··· SOURCE MATERIAL ···

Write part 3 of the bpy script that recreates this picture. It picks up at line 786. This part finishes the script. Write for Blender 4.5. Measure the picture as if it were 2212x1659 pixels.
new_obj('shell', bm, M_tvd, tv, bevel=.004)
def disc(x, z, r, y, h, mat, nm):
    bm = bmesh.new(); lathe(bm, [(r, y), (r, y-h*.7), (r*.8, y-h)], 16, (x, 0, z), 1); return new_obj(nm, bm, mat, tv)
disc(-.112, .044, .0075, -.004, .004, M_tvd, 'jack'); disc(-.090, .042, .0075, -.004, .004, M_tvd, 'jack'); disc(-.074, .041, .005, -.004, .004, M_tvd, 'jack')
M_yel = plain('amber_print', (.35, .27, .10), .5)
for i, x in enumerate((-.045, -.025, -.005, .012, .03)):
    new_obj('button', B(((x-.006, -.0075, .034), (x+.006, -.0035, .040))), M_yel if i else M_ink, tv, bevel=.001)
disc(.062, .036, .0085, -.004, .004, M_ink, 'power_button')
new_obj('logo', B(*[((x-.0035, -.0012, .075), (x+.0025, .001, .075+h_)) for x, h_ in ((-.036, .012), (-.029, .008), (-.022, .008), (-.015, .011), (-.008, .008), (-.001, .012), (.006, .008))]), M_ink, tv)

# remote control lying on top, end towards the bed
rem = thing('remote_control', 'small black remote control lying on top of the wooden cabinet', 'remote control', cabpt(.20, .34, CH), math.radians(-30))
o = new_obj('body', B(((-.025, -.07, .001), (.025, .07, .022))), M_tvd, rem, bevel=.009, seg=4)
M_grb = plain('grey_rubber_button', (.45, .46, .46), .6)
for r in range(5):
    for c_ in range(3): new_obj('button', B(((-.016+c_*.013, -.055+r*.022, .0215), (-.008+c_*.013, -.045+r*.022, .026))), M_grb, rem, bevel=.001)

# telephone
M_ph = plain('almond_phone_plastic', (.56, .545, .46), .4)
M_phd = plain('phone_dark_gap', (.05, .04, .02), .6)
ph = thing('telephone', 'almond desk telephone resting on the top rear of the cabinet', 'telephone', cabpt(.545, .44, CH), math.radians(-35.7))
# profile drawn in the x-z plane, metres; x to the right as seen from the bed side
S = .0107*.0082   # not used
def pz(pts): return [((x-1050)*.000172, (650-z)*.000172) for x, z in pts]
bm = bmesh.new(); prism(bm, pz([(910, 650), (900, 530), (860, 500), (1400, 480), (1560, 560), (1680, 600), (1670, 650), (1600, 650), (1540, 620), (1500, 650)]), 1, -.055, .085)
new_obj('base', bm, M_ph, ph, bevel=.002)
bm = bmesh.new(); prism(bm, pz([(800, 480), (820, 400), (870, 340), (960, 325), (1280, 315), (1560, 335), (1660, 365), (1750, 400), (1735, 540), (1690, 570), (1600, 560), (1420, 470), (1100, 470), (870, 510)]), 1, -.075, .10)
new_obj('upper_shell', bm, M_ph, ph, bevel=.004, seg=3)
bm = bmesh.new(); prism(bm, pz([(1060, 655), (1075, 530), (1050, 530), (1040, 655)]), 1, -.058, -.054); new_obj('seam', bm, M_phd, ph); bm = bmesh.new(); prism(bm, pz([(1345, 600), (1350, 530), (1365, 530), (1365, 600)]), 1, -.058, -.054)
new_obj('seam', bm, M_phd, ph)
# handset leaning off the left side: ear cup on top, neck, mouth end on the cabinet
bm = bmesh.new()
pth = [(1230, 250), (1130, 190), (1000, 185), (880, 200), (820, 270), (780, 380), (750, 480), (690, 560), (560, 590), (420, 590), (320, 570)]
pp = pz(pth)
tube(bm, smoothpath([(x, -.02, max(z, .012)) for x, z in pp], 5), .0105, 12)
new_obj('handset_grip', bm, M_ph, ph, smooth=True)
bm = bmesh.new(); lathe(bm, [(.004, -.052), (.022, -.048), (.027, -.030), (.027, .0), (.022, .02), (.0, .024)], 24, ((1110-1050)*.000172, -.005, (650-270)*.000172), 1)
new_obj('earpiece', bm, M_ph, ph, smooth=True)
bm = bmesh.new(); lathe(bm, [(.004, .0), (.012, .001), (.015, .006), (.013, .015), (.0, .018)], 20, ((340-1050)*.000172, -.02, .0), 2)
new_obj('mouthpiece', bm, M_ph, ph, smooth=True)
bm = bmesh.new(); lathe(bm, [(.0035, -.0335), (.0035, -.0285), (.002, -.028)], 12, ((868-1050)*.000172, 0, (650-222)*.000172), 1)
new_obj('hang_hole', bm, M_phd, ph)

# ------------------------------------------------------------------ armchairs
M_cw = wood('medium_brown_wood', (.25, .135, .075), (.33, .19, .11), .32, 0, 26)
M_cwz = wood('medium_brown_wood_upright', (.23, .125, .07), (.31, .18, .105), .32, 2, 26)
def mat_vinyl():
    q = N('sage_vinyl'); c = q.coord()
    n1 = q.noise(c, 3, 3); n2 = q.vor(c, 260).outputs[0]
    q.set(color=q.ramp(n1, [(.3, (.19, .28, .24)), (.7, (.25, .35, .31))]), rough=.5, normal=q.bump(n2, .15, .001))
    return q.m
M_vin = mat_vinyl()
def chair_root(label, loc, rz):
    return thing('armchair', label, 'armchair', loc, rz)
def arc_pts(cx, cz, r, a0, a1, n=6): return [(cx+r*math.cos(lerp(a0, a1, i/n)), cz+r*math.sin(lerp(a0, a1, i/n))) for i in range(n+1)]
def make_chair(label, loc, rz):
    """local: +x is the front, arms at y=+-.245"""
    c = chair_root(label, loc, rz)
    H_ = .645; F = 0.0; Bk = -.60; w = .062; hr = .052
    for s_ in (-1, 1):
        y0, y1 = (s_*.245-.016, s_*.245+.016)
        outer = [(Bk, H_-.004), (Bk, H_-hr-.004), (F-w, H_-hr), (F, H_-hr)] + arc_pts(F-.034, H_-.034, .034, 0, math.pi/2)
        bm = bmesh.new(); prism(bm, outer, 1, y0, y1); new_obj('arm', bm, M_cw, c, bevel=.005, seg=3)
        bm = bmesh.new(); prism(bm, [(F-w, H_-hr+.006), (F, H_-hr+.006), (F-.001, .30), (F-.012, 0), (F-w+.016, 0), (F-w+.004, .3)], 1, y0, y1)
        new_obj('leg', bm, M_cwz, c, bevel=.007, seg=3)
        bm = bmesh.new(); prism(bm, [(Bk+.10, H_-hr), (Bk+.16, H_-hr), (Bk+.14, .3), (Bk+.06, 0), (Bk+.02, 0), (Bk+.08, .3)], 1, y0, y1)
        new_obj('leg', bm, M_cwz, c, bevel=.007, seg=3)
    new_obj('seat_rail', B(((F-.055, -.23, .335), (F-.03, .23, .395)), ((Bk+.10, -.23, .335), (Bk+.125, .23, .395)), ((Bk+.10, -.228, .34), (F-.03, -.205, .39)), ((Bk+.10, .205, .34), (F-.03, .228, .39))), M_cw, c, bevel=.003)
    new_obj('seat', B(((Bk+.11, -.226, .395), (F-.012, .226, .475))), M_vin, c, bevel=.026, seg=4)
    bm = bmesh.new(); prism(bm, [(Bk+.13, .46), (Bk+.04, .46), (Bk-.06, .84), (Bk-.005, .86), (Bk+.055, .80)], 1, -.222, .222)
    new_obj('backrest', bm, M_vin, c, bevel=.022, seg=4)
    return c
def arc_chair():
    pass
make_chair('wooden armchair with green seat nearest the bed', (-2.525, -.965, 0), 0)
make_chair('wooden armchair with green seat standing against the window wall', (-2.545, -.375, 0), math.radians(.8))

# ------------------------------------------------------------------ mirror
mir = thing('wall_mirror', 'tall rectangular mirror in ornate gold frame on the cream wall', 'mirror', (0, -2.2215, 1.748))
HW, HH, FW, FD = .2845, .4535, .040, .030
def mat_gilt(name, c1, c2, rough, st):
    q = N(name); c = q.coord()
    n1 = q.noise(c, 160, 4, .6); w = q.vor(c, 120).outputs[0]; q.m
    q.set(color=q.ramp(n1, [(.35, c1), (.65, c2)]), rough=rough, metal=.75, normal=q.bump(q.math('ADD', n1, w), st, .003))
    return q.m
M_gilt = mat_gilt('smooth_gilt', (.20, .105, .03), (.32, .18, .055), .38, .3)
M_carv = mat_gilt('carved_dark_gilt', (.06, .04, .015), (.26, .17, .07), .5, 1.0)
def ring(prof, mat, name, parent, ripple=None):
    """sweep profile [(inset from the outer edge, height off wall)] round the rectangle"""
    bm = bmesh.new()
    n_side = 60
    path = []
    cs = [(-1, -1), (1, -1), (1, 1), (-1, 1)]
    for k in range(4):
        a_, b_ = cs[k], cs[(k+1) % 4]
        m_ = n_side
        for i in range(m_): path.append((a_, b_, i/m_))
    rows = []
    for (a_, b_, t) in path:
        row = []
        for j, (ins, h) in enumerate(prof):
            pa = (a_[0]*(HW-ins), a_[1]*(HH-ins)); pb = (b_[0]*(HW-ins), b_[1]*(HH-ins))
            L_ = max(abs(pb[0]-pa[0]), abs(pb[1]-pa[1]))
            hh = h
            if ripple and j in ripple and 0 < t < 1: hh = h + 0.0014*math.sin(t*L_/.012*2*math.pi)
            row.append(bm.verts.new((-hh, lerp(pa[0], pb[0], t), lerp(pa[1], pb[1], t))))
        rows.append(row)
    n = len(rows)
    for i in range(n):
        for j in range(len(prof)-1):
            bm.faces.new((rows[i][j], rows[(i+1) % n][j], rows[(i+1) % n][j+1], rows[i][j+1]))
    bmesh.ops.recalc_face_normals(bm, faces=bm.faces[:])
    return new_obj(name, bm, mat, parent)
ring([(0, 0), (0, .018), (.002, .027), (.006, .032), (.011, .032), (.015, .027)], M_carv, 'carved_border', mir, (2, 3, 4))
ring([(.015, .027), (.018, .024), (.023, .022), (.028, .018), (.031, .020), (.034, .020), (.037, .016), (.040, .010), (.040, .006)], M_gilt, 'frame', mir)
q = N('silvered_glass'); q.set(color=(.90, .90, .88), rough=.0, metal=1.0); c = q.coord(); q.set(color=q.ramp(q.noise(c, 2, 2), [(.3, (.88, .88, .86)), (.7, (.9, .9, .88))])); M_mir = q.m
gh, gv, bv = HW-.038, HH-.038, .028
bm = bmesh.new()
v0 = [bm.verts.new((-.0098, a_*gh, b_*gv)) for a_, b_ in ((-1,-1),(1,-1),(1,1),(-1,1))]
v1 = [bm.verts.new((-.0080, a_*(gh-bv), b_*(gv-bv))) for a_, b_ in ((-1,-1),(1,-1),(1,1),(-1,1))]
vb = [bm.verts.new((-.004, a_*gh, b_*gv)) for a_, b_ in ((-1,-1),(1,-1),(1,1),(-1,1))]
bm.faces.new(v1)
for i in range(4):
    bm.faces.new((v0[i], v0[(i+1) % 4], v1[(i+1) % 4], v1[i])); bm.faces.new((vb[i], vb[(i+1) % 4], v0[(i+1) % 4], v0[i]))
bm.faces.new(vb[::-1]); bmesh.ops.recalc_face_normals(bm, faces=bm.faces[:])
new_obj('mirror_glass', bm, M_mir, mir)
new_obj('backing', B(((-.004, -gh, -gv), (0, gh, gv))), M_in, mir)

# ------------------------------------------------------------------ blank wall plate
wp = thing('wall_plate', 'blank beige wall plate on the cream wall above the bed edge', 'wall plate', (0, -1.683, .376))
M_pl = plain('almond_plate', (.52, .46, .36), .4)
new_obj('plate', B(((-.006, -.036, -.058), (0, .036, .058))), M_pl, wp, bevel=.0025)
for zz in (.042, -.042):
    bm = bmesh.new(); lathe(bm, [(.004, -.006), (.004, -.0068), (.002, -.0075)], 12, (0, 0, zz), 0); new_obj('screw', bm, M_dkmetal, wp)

···

GIVEN INSTRUCTION =>
Only the lines from the top of the data through the line that contains "(.006, .008))]), M_ink, tv)" should be quoted, exactly as they stand.

THE SOLUTION =>
Write part 3 of the bpy script that recreates this picture. It picks up at line 786. This part finishes the script. Write for Blender 4.5. Measure the picture as if it were 2212x1659 pixels.
new_obj('shell', bm, M_tvd, tv, bevel=.004)
def disc(x, z, r, y, h, mat, nm):
    bm = bmesh.new(); lathe(bm, [(r, y), (r, y-h*.7), (r*.8, y-h)], 16, (x, 0, z), 1); return new_obj(nm, bm, mat, tv)
disc(-.112, .044, .0075, -.004, .004, M_tvd, 'jack'); disc(-.090, .042, .0075, -.004, .004, M_tvd, 'jack'); disc(-.074, .041, .005, -.004, .004, M_tvd, 'jack')
M_yel = plain('amber_print', (.35, .27, .10), .5)
for i, x in enumerate((-.045, -.025, -.005, .012, .03)):
    new_obj('button', B(((x-.006, -.0075, .034), (x+.006, -.0035, .040))), M_yel if i else M_ink, tv, bevel=.001)
disc(.062, .036, .0085, -.004, .004, M_ink, 'power_button')
new_obj('logo', B(*[((x-.0035, -.0012, .075), (x+.0025, .001, .075+h_)) for x, h_ in ((-.036, .012), (-.029, .008), (-.022, .008), (-.015, .011), (-.008, .008), (-.001, .012), (.006, .008))]), M_ink, tv)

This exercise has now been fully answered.